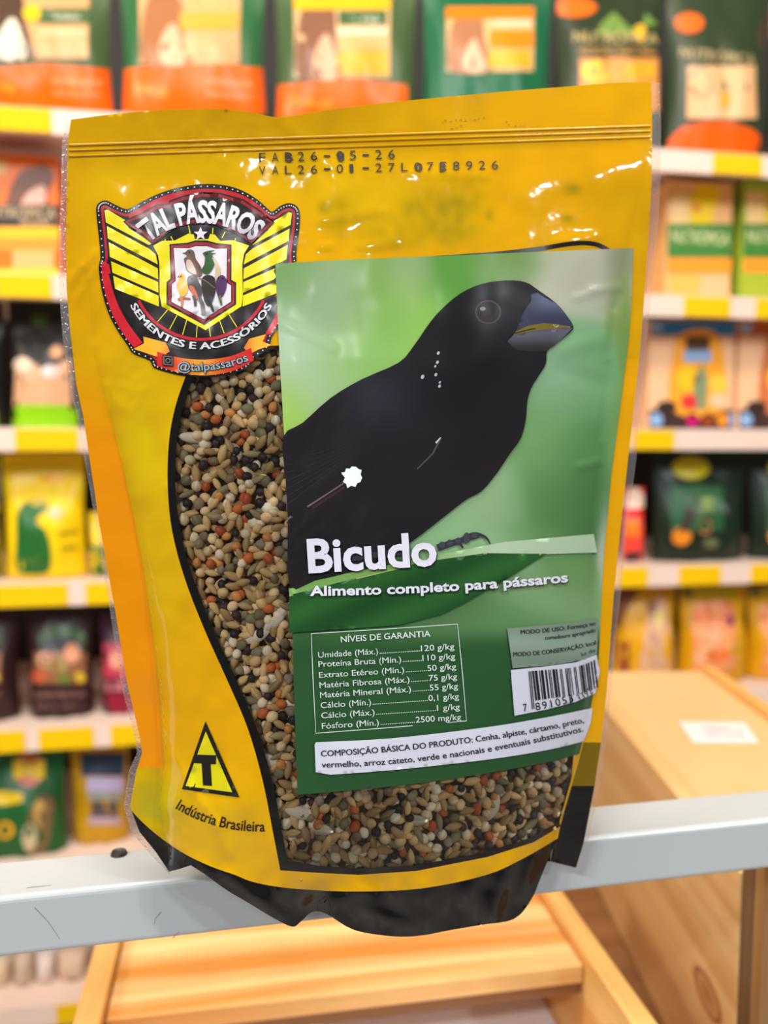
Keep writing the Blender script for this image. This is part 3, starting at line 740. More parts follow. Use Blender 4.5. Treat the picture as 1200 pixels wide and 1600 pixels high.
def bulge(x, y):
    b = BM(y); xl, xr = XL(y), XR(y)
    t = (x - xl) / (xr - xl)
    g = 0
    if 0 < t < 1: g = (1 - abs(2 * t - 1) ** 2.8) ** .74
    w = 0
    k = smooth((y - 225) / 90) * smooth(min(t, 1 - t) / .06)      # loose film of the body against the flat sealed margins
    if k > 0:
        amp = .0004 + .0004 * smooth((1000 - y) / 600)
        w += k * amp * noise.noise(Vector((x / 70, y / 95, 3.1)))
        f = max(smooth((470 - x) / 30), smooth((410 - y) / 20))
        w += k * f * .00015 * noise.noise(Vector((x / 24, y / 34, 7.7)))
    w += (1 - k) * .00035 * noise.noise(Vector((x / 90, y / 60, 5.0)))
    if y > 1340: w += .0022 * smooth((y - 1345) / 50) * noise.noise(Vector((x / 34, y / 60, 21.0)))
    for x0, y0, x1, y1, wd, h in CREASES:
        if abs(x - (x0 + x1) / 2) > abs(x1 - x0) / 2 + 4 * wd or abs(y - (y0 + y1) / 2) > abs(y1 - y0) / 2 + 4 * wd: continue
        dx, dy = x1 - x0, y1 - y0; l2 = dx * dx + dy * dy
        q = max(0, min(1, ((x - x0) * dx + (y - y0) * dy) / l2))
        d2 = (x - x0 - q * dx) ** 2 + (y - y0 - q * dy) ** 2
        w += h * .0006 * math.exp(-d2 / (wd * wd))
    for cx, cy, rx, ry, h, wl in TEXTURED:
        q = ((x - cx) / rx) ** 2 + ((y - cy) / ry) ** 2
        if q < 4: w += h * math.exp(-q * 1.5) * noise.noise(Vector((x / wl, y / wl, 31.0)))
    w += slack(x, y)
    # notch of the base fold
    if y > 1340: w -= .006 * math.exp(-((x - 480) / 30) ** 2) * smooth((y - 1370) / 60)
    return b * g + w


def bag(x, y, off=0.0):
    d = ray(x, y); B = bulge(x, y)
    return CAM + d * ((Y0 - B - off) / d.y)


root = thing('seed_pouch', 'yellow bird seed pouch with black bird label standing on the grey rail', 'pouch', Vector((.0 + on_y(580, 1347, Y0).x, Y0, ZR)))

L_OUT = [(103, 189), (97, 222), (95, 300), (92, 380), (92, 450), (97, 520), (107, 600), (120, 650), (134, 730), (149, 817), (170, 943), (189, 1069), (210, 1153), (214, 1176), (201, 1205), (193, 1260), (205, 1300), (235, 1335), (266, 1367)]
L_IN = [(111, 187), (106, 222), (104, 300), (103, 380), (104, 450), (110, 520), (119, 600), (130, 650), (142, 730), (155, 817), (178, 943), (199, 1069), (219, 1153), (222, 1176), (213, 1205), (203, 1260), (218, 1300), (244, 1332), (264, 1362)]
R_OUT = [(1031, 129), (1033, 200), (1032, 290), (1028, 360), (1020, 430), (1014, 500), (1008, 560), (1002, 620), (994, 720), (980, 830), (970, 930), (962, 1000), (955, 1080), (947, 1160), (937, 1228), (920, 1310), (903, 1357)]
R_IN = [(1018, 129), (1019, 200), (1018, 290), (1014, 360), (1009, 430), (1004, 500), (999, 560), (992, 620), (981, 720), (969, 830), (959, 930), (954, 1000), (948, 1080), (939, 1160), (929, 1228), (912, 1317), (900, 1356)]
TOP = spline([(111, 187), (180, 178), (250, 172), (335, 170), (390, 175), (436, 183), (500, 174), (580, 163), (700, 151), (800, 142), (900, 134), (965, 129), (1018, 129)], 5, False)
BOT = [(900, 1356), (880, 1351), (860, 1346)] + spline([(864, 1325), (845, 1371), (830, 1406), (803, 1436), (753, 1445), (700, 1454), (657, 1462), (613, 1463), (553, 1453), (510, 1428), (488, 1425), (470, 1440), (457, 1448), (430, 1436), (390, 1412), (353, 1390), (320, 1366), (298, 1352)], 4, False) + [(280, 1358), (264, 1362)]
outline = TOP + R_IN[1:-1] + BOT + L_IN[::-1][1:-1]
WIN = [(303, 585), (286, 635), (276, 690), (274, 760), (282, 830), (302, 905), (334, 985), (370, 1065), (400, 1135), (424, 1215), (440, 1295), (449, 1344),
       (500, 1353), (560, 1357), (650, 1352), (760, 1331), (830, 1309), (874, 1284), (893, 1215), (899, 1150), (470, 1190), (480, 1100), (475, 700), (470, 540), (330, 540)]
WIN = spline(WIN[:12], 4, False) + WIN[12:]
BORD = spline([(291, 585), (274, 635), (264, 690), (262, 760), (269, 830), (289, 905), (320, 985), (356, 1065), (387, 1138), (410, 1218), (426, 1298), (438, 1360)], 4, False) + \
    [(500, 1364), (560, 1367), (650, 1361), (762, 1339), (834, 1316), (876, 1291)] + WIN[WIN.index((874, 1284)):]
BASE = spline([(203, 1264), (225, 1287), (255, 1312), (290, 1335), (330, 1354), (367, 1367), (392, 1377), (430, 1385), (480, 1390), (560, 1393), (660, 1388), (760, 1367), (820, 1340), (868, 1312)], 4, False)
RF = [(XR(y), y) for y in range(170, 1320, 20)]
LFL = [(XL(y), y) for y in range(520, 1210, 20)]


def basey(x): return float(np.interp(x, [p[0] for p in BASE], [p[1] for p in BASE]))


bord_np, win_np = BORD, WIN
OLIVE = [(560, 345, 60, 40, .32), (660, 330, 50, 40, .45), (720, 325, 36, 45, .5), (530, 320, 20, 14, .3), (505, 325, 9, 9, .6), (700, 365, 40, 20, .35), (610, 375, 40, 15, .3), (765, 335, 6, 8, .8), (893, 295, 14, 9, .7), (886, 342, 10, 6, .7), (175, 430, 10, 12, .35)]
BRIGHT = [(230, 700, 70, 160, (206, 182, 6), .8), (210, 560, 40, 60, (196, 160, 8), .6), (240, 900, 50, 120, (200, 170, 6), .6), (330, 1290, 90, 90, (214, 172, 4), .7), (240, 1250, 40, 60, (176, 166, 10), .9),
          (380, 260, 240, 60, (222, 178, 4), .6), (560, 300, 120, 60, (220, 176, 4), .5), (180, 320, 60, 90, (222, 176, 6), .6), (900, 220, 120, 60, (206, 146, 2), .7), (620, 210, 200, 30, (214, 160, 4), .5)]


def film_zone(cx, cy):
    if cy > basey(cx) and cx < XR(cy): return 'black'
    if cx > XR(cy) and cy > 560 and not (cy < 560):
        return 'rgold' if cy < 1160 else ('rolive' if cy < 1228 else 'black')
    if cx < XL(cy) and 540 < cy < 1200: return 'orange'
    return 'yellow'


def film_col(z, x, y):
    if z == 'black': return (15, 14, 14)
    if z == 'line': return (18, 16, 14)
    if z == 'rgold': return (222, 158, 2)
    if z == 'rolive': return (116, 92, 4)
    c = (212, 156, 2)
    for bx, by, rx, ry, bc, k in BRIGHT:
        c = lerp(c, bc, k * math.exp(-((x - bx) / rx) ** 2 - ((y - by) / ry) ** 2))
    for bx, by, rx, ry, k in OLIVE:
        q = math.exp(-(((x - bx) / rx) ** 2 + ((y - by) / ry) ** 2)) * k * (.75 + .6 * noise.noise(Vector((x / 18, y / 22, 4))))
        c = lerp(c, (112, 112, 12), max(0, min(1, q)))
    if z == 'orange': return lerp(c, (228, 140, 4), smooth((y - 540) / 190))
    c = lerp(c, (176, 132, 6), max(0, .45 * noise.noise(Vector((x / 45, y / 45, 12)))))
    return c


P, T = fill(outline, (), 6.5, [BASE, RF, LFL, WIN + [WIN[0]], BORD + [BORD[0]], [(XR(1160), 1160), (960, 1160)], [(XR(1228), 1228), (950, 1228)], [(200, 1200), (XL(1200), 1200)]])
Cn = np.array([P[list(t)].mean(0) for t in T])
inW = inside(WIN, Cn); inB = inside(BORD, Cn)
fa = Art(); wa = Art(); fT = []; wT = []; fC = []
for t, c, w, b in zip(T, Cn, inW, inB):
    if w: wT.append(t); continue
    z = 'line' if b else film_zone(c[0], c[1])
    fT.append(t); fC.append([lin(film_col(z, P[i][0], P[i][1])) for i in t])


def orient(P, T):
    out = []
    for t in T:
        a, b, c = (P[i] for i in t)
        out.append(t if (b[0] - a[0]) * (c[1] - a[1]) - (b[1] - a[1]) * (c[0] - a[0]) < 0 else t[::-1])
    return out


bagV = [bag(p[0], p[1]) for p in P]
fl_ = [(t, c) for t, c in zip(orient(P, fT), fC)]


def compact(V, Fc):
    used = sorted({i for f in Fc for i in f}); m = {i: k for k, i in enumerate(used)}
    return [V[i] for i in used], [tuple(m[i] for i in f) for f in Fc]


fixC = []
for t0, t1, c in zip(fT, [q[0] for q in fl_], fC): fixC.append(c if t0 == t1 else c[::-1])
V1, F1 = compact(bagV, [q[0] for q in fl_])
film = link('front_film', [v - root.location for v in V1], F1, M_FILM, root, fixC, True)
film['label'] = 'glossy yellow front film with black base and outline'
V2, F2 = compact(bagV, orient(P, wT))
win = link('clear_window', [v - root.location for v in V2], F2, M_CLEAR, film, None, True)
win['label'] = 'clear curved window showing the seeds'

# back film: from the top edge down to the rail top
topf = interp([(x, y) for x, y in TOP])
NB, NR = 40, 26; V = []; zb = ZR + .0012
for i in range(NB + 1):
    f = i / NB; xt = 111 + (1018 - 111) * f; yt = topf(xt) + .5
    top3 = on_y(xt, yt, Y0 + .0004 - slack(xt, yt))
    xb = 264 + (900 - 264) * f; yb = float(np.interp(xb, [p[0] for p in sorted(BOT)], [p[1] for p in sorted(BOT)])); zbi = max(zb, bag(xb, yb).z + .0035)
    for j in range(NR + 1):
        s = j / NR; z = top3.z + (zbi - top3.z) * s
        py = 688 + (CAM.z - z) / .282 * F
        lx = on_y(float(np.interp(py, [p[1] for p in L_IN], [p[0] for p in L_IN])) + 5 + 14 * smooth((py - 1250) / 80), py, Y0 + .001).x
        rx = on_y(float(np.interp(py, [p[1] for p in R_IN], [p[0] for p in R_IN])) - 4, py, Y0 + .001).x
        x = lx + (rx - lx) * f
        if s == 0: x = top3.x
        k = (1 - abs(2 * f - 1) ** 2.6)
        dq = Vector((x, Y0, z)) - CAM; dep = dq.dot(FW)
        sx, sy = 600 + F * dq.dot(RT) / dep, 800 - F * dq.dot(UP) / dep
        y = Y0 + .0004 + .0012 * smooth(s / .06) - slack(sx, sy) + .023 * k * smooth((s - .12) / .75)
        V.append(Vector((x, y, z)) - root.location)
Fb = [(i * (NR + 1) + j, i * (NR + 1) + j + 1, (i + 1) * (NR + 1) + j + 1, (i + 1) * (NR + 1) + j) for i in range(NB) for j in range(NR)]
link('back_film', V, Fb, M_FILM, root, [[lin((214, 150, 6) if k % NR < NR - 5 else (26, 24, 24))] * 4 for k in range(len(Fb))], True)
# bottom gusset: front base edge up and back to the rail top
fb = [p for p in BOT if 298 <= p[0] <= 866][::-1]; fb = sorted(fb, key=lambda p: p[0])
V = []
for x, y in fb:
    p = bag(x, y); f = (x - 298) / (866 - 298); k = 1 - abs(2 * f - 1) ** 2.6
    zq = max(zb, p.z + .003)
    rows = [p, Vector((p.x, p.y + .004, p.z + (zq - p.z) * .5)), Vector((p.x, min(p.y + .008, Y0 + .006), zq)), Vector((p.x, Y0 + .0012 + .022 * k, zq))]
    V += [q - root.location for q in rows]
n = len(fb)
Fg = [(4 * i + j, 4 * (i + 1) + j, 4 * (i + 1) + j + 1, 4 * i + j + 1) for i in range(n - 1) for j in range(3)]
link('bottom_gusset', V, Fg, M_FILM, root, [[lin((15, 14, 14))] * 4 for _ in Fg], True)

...

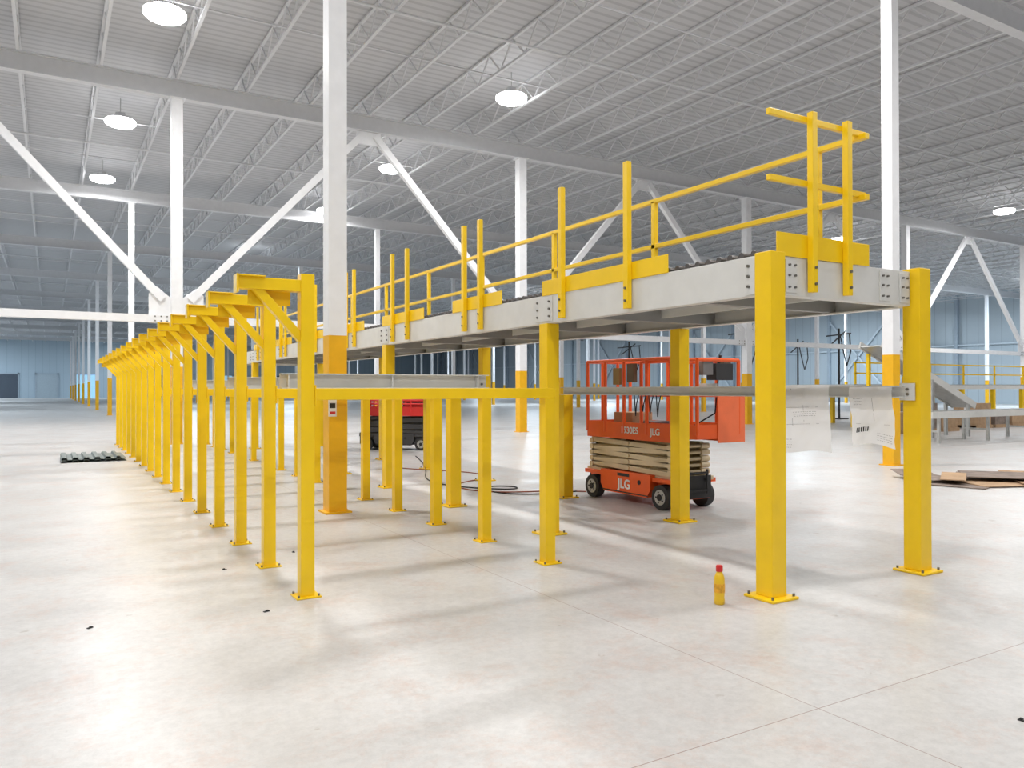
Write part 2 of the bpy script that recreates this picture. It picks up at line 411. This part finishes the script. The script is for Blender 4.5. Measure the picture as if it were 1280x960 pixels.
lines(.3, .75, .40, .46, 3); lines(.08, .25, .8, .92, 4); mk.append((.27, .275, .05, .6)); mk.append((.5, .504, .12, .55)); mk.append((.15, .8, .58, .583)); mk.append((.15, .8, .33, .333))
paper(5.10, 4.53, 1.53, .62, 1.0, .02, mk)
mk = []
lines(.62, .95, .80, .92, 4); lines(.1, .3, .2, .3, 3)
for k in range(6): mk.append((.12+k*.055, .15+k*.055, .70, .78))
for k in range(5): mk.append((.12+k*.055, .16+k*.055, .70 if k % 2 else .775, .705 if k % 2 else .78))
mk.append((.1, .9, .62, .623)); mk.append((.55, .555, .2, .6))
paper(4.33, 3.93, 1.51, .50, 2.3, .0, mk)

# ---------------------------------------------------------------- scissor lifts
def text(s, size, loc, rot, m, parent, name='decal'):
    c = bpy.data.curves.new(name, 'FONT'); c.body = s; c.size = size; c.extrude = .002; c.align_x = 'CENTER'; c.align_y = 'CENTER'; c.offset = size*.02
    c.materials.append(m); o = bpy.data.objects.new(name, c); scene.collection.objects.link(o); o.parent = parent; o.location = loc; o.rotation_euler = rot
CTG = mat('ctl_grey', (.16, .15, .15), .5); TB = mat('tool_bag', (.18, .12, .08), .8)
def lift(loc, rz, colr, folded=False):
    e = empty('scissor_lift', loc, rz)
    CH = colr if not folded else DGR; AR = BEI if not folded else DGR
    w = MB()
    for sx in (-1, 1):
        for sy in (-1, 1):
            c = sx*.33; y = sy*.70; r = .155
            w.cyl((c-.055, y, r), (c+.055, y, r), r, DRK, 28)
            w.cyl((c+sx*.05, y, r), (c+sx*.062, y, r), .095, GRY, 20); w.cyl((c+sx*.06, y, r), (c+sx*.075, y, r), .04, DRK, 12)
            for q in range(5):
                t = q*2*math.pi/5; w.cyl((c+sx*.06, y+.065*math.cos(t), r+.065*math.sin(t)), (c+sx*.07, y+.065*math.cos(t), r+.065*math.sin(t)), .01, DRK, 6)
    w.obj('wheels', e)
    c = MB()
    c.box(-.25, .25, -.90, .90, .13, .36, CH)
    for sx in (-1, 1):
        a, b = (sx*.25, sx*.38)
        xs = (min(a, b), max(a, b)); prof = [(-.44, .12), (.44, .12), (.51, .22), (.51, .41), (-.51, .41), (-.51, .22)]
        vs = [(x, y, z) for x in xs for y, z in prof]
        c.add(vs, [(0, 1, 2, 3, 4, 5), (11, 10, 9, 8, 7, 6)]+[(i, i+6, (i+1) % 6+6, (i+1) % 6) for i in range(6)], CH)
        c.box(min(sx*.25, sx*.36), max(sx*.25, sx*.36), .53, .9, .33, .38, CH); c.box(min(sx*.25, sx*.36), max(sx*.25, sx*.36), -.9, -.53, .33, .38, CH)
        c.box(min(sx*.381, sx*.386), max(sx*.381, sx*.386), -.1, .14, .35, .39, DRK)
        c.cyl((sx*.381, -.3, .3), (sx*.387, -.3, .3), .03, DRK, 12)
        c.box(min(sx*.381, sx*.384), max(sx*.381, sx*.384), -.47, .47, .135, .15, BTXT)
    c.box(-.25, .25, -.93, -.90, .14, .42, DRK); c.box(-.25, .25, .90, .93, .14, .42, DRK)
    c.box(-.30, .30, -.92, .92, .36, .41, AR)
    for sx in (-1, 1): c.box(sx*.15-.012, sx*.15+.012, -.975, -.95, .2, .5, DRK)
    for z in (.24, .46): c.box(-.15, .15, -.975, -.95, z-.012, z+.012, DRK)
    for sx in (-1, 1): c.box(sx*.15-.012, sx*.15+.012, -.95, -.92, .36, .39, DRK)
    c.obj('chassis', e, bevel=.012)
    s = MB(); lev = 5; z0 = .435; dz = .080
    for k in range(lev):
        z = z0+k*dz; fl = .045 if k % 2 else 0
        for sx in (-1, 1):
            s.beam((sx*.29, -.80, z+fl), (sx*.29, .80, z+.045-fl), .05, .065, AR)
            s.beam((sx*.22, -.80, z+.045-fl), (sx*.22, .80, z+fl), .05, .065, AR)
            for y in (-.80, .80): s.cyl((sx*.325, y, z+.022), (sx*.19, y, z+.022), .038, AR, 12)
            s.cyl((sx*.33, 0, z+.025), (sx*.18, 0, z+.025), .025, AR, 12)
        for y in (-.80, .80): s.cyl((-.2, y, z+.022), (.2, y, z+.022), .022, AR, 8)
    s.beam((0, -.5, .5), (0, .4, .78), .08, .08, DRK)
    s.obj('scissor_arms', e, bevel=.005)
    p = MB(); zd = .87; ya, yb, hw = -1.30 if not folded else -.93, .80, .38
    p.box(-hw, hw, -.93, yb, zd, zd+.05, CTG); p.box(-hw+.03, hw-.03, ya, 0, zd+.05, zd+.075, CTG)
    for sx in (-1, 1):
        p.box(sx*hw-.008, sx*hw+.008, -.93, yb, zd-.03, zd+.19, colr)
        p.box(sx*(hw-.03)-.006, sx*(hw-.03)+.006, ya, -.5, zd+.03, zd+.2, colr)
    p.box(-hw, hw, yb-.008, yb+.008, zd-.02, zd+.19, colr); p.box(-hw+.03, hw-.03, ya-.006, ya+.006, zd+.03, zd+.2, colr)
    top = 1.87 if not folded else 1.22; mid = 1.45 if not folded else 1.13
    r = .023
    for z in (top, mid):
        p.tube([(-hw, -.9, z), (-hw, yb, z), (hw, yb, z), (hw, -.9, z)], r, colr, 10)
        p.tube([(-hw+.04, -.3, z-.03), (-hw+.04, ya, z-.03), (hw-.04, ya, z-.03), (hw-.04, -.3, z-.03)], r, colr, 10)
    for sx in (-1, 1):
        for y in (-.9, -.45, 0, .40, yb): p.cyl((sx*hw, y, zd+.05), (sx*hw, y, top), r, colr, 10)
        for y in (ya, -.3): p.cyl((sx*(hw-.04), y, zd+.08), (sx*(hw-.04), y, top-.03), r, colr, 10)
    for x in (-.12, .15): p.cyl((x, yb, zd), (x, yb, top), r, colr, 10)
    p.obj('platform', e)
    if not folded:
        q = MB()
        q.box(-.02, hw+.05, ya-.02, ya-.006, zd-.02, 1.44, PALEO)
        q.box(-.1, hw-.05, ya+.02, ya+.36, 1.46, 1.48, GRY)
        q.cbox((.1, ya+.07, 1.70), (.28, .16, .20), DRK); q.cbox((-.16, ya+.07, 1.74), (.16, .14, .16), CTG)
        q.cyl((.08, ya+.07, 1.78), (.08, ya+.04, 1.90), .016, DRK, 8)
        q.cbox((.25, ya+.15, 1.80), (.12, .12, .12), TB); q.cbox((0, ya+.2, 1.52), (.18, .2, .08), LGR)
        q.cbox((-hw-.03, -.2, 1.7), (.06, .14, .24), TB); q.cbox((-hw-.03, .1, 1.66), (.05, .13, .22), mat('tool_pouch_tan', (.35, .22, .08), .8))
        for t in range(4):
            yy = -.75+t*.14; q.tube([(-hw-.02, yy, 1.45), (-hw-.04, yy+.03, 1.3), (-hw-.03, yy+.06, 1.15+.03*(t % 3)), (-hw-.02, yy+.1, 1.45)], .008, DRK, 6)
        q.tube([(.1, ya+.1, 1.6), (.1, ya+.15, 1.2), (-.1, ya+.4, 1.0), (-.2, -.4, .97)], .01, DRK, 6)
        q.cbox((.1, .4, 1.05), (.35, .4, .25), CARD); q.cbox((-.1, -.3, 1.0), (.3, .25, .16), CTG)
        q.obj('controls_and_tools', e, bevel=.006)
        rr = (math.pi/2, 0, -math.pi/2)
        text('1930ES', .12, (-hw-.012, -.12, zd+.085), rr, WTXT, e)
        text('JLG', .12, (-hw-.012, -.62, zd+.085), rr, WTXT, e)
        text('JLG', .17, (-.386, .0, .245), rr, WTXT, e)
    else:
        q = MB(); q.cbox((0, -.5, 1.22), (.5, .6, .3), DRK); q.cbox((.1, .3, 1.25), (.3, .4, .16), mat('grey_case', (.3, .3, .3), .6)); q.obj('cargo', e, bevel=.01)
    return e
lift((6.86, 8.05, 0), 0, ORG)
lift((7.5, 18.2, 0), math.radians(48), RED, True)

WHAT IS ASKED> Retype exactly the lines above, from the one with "c = (212, 156, 2)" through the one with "c = lerp(c, (112, 112, 12), max(0, min(1, q)))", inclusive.

OUTPUT OF THE EXERCISE>
    c = (212, 156, 2)
    for bx, by, rx, ry, bc, k in BRIGHT:
        c = lerp(c, bc, k * math.exp(-((x - bx) / rx) ** 2 - ((y - by) / ry) ** 2))
    for bx, by, rx, ry, k in OLIVE:
        q = math.exp(-(((x - bx) / rx) ** 2 + ((y - by) / ry) ** 2)) * k * (.75 + .6 * noise.noise(Vector((x / 18, y / 22, 4))))
        c = lerp(c, (112, 112, 12), max(0, min(1, q)))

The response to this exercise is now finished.